== TASK TO COMPLETE ==
Repeat, please, only the lines from the top of the data down to the line with "D = (Q[-1] - Q[0]) / max(ln, 1e-6)"; include both of those lines.
** START INFORMATION SUPPLIED **
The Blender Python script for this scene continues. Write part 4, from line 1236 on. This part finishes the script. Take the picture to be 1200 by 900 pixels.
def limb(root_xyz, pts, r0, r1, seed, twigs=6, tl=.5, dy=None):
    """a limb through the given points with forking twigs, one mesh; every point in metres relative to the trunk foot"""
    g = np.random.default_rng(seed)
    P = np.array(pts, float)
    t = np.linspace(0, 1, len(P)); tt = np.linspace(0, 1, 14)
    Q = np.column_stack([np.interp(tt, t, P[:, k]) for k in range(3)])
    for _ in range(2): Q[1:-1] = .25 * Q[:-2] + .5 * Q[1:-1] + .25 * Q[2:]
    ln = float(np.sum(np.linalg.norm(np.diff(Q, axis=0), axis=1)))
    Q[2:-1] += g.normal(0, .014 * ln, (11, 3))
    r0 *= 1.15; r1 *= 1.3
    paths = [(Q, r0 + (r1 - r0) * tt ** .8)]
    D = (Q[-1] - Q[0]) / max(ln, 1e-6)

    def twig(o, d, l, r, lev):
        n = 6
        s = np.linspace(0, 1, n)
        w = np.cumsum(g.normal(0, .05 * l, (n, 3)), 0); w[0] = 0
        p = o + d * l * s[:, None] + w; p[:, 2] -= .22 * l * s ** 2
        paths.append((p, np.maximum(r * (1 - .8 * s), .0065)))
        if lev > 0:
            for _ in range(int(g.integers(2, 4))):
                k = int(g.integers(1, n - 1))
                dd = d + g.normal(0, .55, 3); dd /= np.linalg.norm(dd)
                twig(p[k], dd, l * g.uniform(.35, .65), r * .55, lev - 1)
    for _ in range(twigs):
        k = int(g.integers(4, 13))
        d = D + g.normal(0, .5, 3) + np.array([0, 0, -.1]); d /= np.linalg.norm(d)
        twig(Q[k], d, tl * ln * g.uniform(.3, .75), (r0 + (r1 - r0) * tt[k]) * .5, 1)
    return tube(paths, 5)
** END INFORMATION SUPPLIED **
== TASK ANSWER ==
The Blender Python script for this scene continues. Write part 4, from line 1236 on. This part finishes the script. Take the picture to be 1200 by 900 pixels.
def limb(root_xyz, pts, r0, r1, seed, twigs=6, tl=.5, dy=None):
    """a limb through the given points with forking twigs, one mesh; every point in metres relative to the trunk foot"""
    g = np.random.default_rng(seed)
    P = np.array(pts, float)
    t = np.linspace(0, 1, len(P)); tt = np.linspace(0, 1, 14)
    Q = np.column_stack([np.interp(tt, t, P[:, k]) for k in range(3)])
    for _ in range(2): Q[1:-1] = .25 * Q[:-2] + .5 * Q[1:-1] + .25 * Q[2:]
    ln = float(np.sum(np.linalg.norm(np.diff(Q, axis=0), axis=1)))
    Q[2:-1] += g.normal(0, .014 * ln, (11, 3))
    r0 *= 1.15; r1 *= 1.3
    paths = [(Q, r0 + (r1 - r0) * tt ** .8)]
    D = (Q[-1] - Q[0]) / max(ln, 1e-6)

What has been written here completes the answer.